── Data
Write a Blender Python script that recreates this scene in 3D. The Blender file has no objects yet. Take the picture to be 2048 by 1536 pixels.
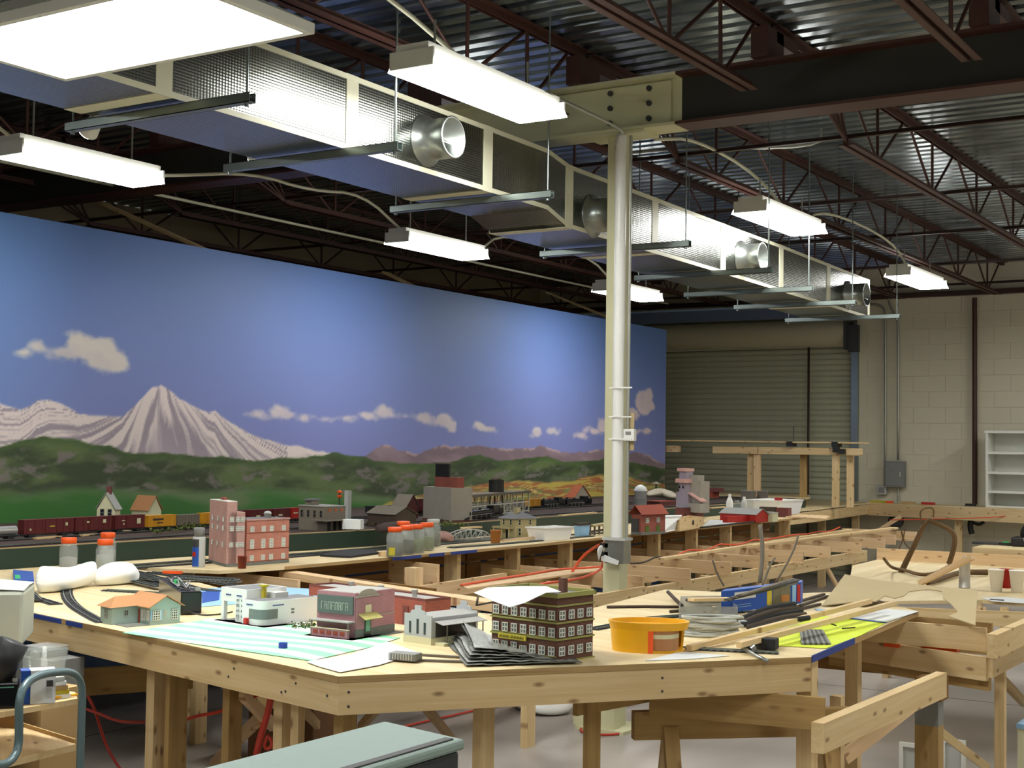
import bpy, math, random
import numpy as np
from mathutils import Vector, Matrix
R = random.Random(7)

# ------------------------------------------------------------------ camera, light, exposure
FOC = 2785.52                       # focal length in pixels of the 2048 px wide frame
VA = np.array([2800., 920.]); VB = np.array([-3350., 828.]); CC = np.array([1024., 768.])
HCAM = 1.65
def _dir(v):
    r = np.array([(v[0]-CC[0])/FOC, -(v[1]-CC[1])/FOC, -1.]); return r/np.linalg.norm(r)
_Y = _dir(VA); _X = -_dir(VB); _X = _X-_Y*_X.dot(_Y); _X /= np.linalg.norm(_X); _Z = np.cross(_X, _Y)
MC = np.array([_X, _Y, _Z])         # camera axes -> world axes
CAM = np.array([0., 0., HCAM])
scene = bpy.context.scene
cd = bpy.data.cameras.new('camera'); cam = bpy.data.objects.new('camera', cd)
scene.collection.objects.link(cam); scene.camera = cam
cd.sensor_width = 36; cd.lens = FOC/2048*36; cd.clip_start = .05; cd.clip_end = 100
m4 = Matrix.Identity(4)
for i in range(3):
    for j in range(3): m4[i][j] = MC[i][j]
m4[2][3] = HCAM
cam.matrix_world = m4
w = bpy.data.worlds.new('world'); scene.world = w; w.use_nodes = True
w.node_tree.nodes['Background'].inputs[0].default_value = (.75, .8, .7, 1)
w.node_tree.nodes['Background'].inputs[1].default_value = .10
LAMP = 36.0                          # fluorescent diffusers
SPOT = 46.0                         # flood lamps that wash the mural
vs = scene.view_settings
vs.view_transform = 'Standard'; vs.look = 'None'; vs.gamma = 1; vs.use_curve_mapping = False
vs.exposure = 0.2

# measured points: a picture direction cut with a real plane of the room gives a real place
def ray(x, y): return MC @ np.array([(x-CC[0])/FOC, -(y-CC[1])/FOC, -1.])
def pz(x, y, z=1.0): r = ray(x, y); return Vector(CAM+r*(z-HCAM)/r[2])
def pX(x, y, X0): r = ray(x, y); return Vector(CAM+r*X0/r[0])
def pY(x, y, Y0): r = ray(x, y); return Vector(CAM+r*Y0/r[1])
def prj(p):
    q = MC.T@(np.array(p)-CAM); return CC[0]+FOC*q[0]/-q[2], CC[1]-FOC*q[1]/-q[2]
def mpp(p):                          # metres per picture pixel at a point
    q = MC.T@(np.array(p)-CAM); return -q[2]/FOC

# ------------------------------------------------------------------ materials
MAT = {}
def _mat(name):
    m = bpy.data.materials.new(name); m.use_nodes = True; MAT[name] = m
    return m, m.node_tree, m.node_tree.nodes['Principled BSDF']
def srgb(c):
    if isinstance(c, str):
        c = [int(c[i:i+2], 16)/255 for i in (0, 2, 4)]
    return tuple((x/12.92 if x <= .04045 else ((x+.055)/1.055)**2.4) for x in c)
def col4(c): return (*srgb(c), 1)
def N(nt, t, **kw):
    n = nt.nodes.new(t)
    for k, v in kw.items():
        if k.startswith('i_'): n.inputs[k[2:].replace('_', ' ')].default_value = v
        else: setattr(n, k, v)
    return n
def plain(name, c, rough=.6, metal=0, mottle=.12, scale=12, spec=.5, bump=0, coat=0):
    m, nt, b = _mat(name)
    L = nt.links.new
    tc = N(nt, 'ShaderNodeTexCoord'); no = N(nt, 'ShaderNodeTexNoise'); no.inputs['Scale'].default_value = scale; no.inputs['Detail'].default_value = 4
    L(tc.outputs['Object'], no.inputs['Vector'])
    mr = N(nt, 'ShaderNodeMapRange'); mr.inputs[3].default_value = 1-mottle; mr.inputs[4].default_value = 1+mottle
    L(no.outputs[0], mr.inputs[0])
    mx = N(nt, 'ShaderNodeMix', data_type='RGBA', blend_type='MULTIPLY'); mx.inputs[0].default_value = 1
    mx.inputs[6].default_value = col4(c)
    L(mr.outputs[0], mx.inputs[7]); L(mx.outputs[2], b.inputs['Base Color'])
    b.inputs['Roughness'].default_value = rough; b.inputs['Metallic'].default_value = metal
    b.inputs['Specular IOR Level'].default_value = spec
    if coat: b.inputs['Coat Weight'].default_value = coat
    if bump:
        bp = N(nt, 'ShaderNodeBump'); bp.inputs['Strength'].default_value = bump; bp.inputs['Distance'].default_value = .01
        L(no.outputs[0], bp.inputs['Height']); L(bp.outputs[0], b.inputs['Normal'])
    return m
def glow(name, c, s):
    m, nt, b = _mat(name)
    b.inputs['Base Color'].default_value = (.8, .8, .8, 1)
    b.inputs['Emission Color'].default_value = (*c, 1); b.inputs['Emission Strength'].default_value = s
    return m
def wood(name, c1, c2, knots=.5, across=38, along=1.6, knotc='6b431f', contrast=1.0, rough=.62):
    """board: grain runs along the 'gr' attribute's x, every board carries its own offset"""
    m, nt, b = _mat(name); L = nt.links.new
    at = N(nt, 'ShaderNodeAttribute', attribute_name='gr'); oi = N(nt, 'ShaderNodeObjectInfo')
    sc = N(nt, 'ShaderNodeVectorMath', operation='SCALE'); sc.inputs[3].default_value = 37
    cb = N(nt, 'ShaderNodeCombineXYZ'); L(oi.outputs['Random'], cb.inputs[0]); L(oi.outputs['Random'], cb.inputs[1]); L(cb.outputs[0], sc.inputs[0])
    ad = N(nt, 'ShaderNodeVectorMath', operation='ADD'); L(at.outputs['Vector'], ad.inputs[0]); L(sc.outputs[0], ad.inputs[1])
    mp = N(nt, 'ShaderNodeMapping'); mp.inputs['Scale'].default_value = (along, across, across); L(ad.outputs[0], mp.inputs[0])
    n1 = N(nt, 'ShaderNodeTexNoise'); n1.inputs['Scale'].default_value = 1; n1.inputs['Detail'].default_value = 5; n1.inputs['Roughness'].default_value = .6; n1.inputs['Distortion'].default_value = .6
    L(mp.outputs[0], n1.inputs['Vector'])
    cr = N(nt, 'ShaderNodeValToRGB'); cr.color_ramp.elements[0].position = .5-.2/contrast; cr.color_ramp.elements[1].position = .5+.2/contrast
    cr.color_ramp.elements[0].color = col4(c2); cr.color_ramp.elements[1].color = col4(c1); L(n1.outputs[0], cr.inputs[0])
    # knots
    mk = N(nt, 'ShaderNodeMapping'); mk.inputs['Scale'].default_value = (4.5, 11, 11); L(ad.outputs[0], mk.inputs[0])
    vo = N(nt, 'ShaderNodeTexVoronoi', feature='F1', voronoi_dimensions='2D'); vo.inputs['Scale'].default_value = 1; L(mk.outputs[0], vo.inputs['Vector'])
    rk = N(nt, 'ShaderNodeMapRange'); rk.inputs[1].default_value = .03; rk.inputs[2].default_value = .11; rk.inputs[3].default_value = knots; rk.inputs[4].default_value = 0
    L(vo.outputs['Distance'], rk.inputs[0])
    mx = N(nt, 'ShaderNodeMix', data_type='RGBA'); mx.inputs[7].default_value = col4(knotc)
    L(rk.outputs[0], mx.inputs[0]); L(cr.outputs[0], mx.inputs[6])
    # board to board tone
    n2 = N(nt, 'ShaderNodeTexNoise'); n2.inputs['Scale'].default_value = .9; L(ad.outputs[0], n2.inputs['Vector'])
    m2 = N(nt, 'ShaderNodeMapRange'); m2.inputs[3].default_value = .82; m2.inputs[4].default_value = 1.15; L(n2.outputs[0], m2.inputs[0])
    mm = N(nt, 'ShaderNodeMix', data_type='RGBA', blend_type='MULTIPLY'); mm.inputs[0].default_value = 1
    L(mx.outputs[2], mm.inputs[6]); L(m2.outputs[0], mm.inputs[7]); L(mm.outputs[2], b.inputs['Base Color'])
    b.inputs['Roughness'].default_value = rough; b.inputs['Specular IOR Level'].default_value = .35
    bp = N(nt, 'ShaderNodeBump'); bp.inputs['Strength'].default_value = .15; bp.inputs['Distance'].default_value = .002
    L(n1.outputs[0], bp.inputs['Height']); L(bp.outputs[0], b.inputs['Normal'])
    return m
def glass(name, c, rough=.05, alpha=.35):
    m, nt, b = _mat(name)
    b.inputs['Base Color'].default_value = col4(c); b.inputs['Roughness'].default_value = rough
    b.inputs['Alpha'].default_value = alpha; b.inputs['Specular IOR Level'].default_value = .8
    return m

wood('pine', 'dcc498', 'c8a976', .75)
wood('pine_new', 'e6c8a0', 'd2b080', .75, knotc='8a4c25')
wood('pine_brown', 'b3955f', '98794a', .5)
wood('plywood', 'e4d3ac', 'cdb684', .12, across=14, along=1.0, knotc='b98f55')
wood('plywood_edge', 'b79a68', '93744a', 0, across=160, along=2)
wood('brown_board', '8a6331', '6f4c22', .4)
wood('bark', '7a5c36', '4d3a22', 0, across=60, along=8)
plain('primer', '43241b', .55, mottle=.25, scale=6)
plain('primer_dark', '3a241c', .6, mottle=.25, scale=5)
plain('girder_web', '26251f', .7, mottle=.3, scale=4)
plain('cream_paint', 'c9c7a2', .5, mottle=.08, scale=5)
plain('white_paint', 'd9d9d0', .45, mottle=.04)
plain('white_plastic', 'e8e8e4', .35, mottle=.03)
plain('foam', 'f6f4f0', .7, mottle=.02)
plain('white_soft', 'eef0ee', .8, mottle=.05, scale=30)
plain('galv', '9aa09c', .32, .9, mottle=.2, scale=25)
plain('strut_steel', '8f9a98', .3, .85, mottle=.1)
plain('conduit_grey', 'a9aaa0', .4, .6, mottle=.1)
plain('black', '141414', .5, mottle=.1)
plain('black_gloss', '101014', .2, mottle=.05)
plain('dark_grey', '3a3a3a', .6)
plain('mid_grey', '7d7f7c', .6)
plain('light_grey', 'b4b6b2', .6)
plain('tape_cream', 'd8d6bc', .45, mottle=.05)
plain('blue_tape', '1d3a86', .6, mottle=.05)
plain('red', 'b02018', .5, mottle=.05)
plain('orange_cap', 'ee5a1a', .4, mottle=.03)
plain('orange_cord', 'd8542a', .5, mottle=.05)
plain('red_cord', 'b8321e', .5, mottle=.05)
plain('yellow', 'e2a812', .35, mottle=.03)
plain('card', 'b89a6a', .8, mottle=.06, scale=6)
plain('card_grey', 'b5a37c', .85, mottle=.06, scale=6)
plain('cardboard_dark', '5a3a1a', .85, mottle=.1)
glow('diffuser', (1, 1, .96), LAMP)
glow('diffuser_side', (1, 1, .96), LAMP*.3)
glow('flood_glass', (1, .97, .85), 12)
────
**Work instructions:** Look at the listing and set down only the lines from its start through the line with "R = random.Random(7)", word for word and without pictures.

**Written reply:**
Write a Blender Python script that recreates this scene in 3D. The Blender file has no objects yet. Take the picture to be 2048 by 1536 pixels.
import bpy, math, random
import numpy as np
from mathutils import Vector, Matrix
R = random.Random(7)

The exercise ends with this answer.